Een kat zal ik baren,
een kat met hondentanden,
en bramen zullen schuimen uit haar mond.
Hoe meer je eet,
des te zuurder worden ze.
Of een kraai, diep paars nagelaten door mijn grootvader
de postmeester,
zal landen op de top van de overkant,
zo volgestouwd door mijn vijanden,
hoe hard je hem ook bekogelt, hij beweegt niet.
Het gedicht gaat verder op de volgende bladzijde. Die ga ik de gratis lezers hier wreed ontzeggen. Niet omdat ik denk dat dat iets uit gaat halen: jullie lezen het allemaal toch niet, want interesse is er enkel in de snelle dopamine van de matrix-bubbel waar
je je tijd in verslaapt. Nee, ik stop hier omdat ik heel postmodern wil stoppen bij deze vreemde, diep paars nagelaten kraai, de kraai van de postmeester, die daar stil blijft zitten hoeveel stenen je ook naar hem toe gooit.
Het is een traumatische kraai, diep paars als een wond. Maar het is tenminste geen kraai die een bordje ‘reiger’ opspeldt. Er is hier nog geen ‘cultuur’ waarin vogels zichzelf van alles en nog wat opspelden en zich vermaken met illusies van grandeur, zoals men dat in onze huidige wereld pleegt te doen. Dit is de ware kraai, die paars is, omdat hij paars moest zijn; die blijft zitten, omdat hij weet dat verzet zinloos is, want de stenen raken hem niet, noch zal hij ooit bezwijken onder de druk van het triviale.
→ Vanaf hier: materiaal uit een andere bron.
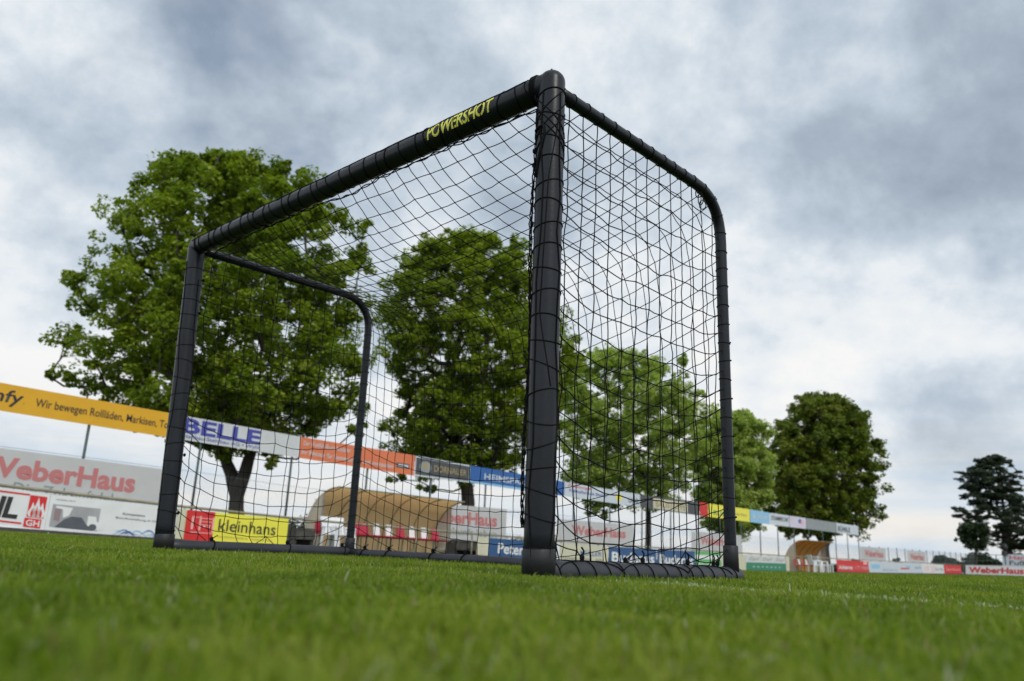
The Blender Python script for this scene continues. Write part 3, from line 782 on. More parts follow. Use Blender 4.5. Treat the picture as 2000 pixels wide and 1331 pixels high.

En in die onwrikbare stilte, waar de stenen geen echo veroorzaken, ligt de essentie van een wereld die zich niet laat kennen, die zich niet laat bedwingen, maar die als een traag stromende rivier haar loop volgt, onaangedaan door de waanzin van de mens. Het is hier, in deze paarsnagelaten duisternis, dat ik het gedicht laat rusten, dat ik mijn woorden terugtrek en de lezer slechts achterlaat met de schaduw van wat had kunnen zijn. Want het is niet de kraai die we bekogelen, maar ons eigen onvermogen om het ondoorgrondelijke te omarmen, om de stilte in ons te erkennen als de enige waarheid.
En zo, beste lezer, sluit ik af, bij deze kraai, bij dit symbool van onverzettelijkheid, die, zoals wij allen, slechts wacht op het moment dat het gewond-paarse licht eindelijk plaats zal maken voor de nacht.
Het eerste deel van Ginneninne, de Keltische Opera. Dit zijn de eerste drie pagina’s van de dichtbundel. Ik weet niet naar welk tijdsframe het hele boek zich uiteindelijk gaat laten vertalen. De mist pinkelt nog. De kraai zegt niets.
‘Pinkelen’ om een fijn, druppelend neervallen te beschrijven. Het is een bijna letterlijk-fonetische metafoor. Het geeft ook de verre associatie van bloed aan deze mist mee, en misschien het neerdalen van de Heilige Geest.
Het sacraal-narratieve werkterrein van de Opera - uiteindelijk wil ik het werk ook
echt laten uitvoeren.
Maar nee, wie talent heeft als jurist, die gaat niet bij het Letterenfonds werken. En als het Letterenfonds u ook nog eens niet als jurist op de site weet aan te duiden, nee, kom op even, het verkleedpartijtje kan ooit gewoon afgelopen zijn. De vorige twee ‘juristen’ zijn inmiddels nergens meer te bekennen, hoe vrij kan een beroep eigenlijk zijn? Vrij van wat? En wat is dat in hemelsnaam voor een Fonds, als het gedurende drie van zulke castlefestjuristen tegenover een schrijver wil zetten maar klaarblijkelijk de grootste moeite heeft een literair deskundige te vinden? Want de brief vroeg om uitstel, uiteraard in de hoop eerst de uitslag te vernemen van de huidige rechtszaak voor men zichzelf nog verder in de voet schiet, weer zo’n slimmigheidje waaraan je de echte kostuumschaker kunt herkennen.
Nee, als iemand zich ‘dichter’ noemt verwacht ik een hoog gewaardeerd oeuvre.
En voor ‘jurist’ gaan niet mindere wetten op.